Spain: Rubalcaba gets irresponsible

 

Tom Gill  is a London-based writer who blogs at www.revolting-europe.com  on European affairs from a radical left perspective.

The Spanish socialists have ditched ‘responsible opposition’. But have they got enough fight to stop Rajoy? 

‘Responsible opposition’ has been the watchword of Spain’s socialists since their inglorious defeat by the right wing Popular Party at the elections of November 2011.

Opposition leader Alfredo Perez Rubalcaba has made strenuous efforts to extend the hand of the loyal opposition to the government in a bid for a common approach to tacking the country’s deep financial and economic crisis.

His language with respect to an increasingly cruel and authoritarian administration in Madrid has been remarkably muted. An understanding attitude with Prime Minister Mariano has been accompanied by a conspicuous absence of senior party leaders at the mass street protests that have become a central feature of Spanish life.

But being ultra reasonable has yielded few discernible results. Rajoy has gone ahead solito with one austerity plan after another. Public services and welfare have been slashed. The most vulnerable – including illegal immigrants who are routinely exploited by unscrupulous employers dodging taxes and minimum health and safety provisions and now face no access to healthcare – have been targeted.

With a hefty majority, Rajoy doesn’t need, nor wants, the hand of the Socialists.

The Spaniards though, they could do with some help from the Socialists, acting as a proper opposition. A party that opposes Rajoy and his policies that are killing the economy, sending unemployment ever higher and spreading misery and poverty among the general populace.
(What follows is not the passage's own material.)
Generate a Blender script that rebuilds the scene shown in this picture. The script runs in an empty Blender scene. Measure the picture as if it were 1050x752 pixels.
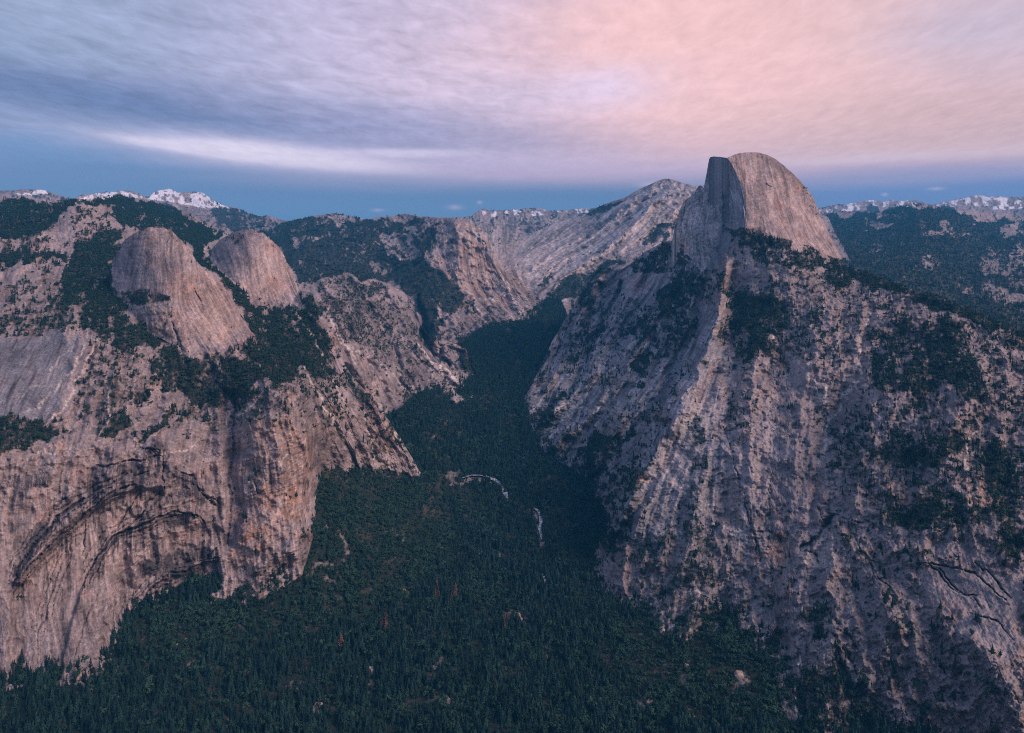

The failure to oppose Rajoy has to be the story behind the Socialists’ dire poll ratings. They are languishing at historic lows, and at around 24%, according to Metroscopia, are four points lower than that fateful November day when voters punished the party for their lethal embrace of austerity. The Socialists are also five points below the Popular Party, which has itself seen a collapse in support from a high of 46% in March this year. Less ‘responsible’ parties, are on the other hand, are on the up, with the radical United Left party now at a steady 12-13% over the past five months.

As a result, the leadership of Rubalcaba – a former minister who replaced former PM José Luis Rodríguez Zapatero in February this year – is coming under increasing challenge within the Socialist Party.

One group of party activists has just produced a manifesto that calls on Rubalcaba to stop seeking ‘political pacts with the Right’ over cuts that ‘will only hurt Spain’, ‘humiliate’ Spaniards and undermine the central role of parliament. They want a ‘profound’ debate over policy and are demanding a new ‘left’ political project that will involve ‘head on opposition to the Popular Party’s policies of cuts’ and reconnecting with a civil society that is increasingly in open rebellion against Rajoy’s Government.

Tomás Gómez, leader of the Madrid Socialists, has weighed in against Rubalcaba too. Gomez has been a vocal critic of the generous public support to the country’s profligate banks at a time of massive austerity for the 99%; in exchange for taxpayers money banks should become sources of public investment in the economy, he argues.

The former mayor of Madrid has called on the party to campaign for a referendum on the country’s all but certain bailout by the Troika, in anticipation of which the government has announced plans for structural reforms code for another turn of the austerity screw and roll-back of social, welfare and labour rights.

Gomez is also calling for the party to demand a constitutional block on cuts to state pensions, which are feared to be next on the austerity hit list.  Pensions are one of the most prized parts of the comprehensive welfare state established under the Socialist governments of Felipe Gonzalez in the 1980s and a highly sensitive issue for the party’s core voters.

These proposals were debated at a closed session at the Socialist headquarters in Madrid last Sunday.  Rubalcaba came armed with his own plans to the party’s powerful Federal Committee, comprising delegates chosen by the party’s Congress and its federations.

The outcome of the meeting was a more radical agenda that rejects spending cuts hitting the majority and instead demands higher taxes for Spain’s wealthiest individuals and corporations, the elite who in the good times before the economic and financial crisis of 2007-8, benefitted disproportionately, in large part because of tax cuts and lax tax enforcement. The leadership also pledged to push for a ‘social sustainability law’ that would protect some public services from austerity measures.

Furthermore, from now on, the socialists would stop ‘reaching out’ to the government and would instead ‘build an enormous wall to defend the welfare state.’

This is more fighting talk befitting the dramatic times. Whether Rubalcaba will convince without a mea culpa for the Socialists’ fateful decision to join the austerity fest in Spring 2010 and the ‘profound’ policy rethink demanded by disgruntled activists, remains to be seen.

But for the sake of the welfare of millions of Spaniards, and his own skin, potentially at risk from a restless would-be rival like Gomez, he’ll need to match words with action. And, faced with a government commanding a solid majority, that action will need to be focused outside of parliament. A show of solidarity with the popular protest movement – again set to turn out in big numbers on Saturday – would be a good place to start.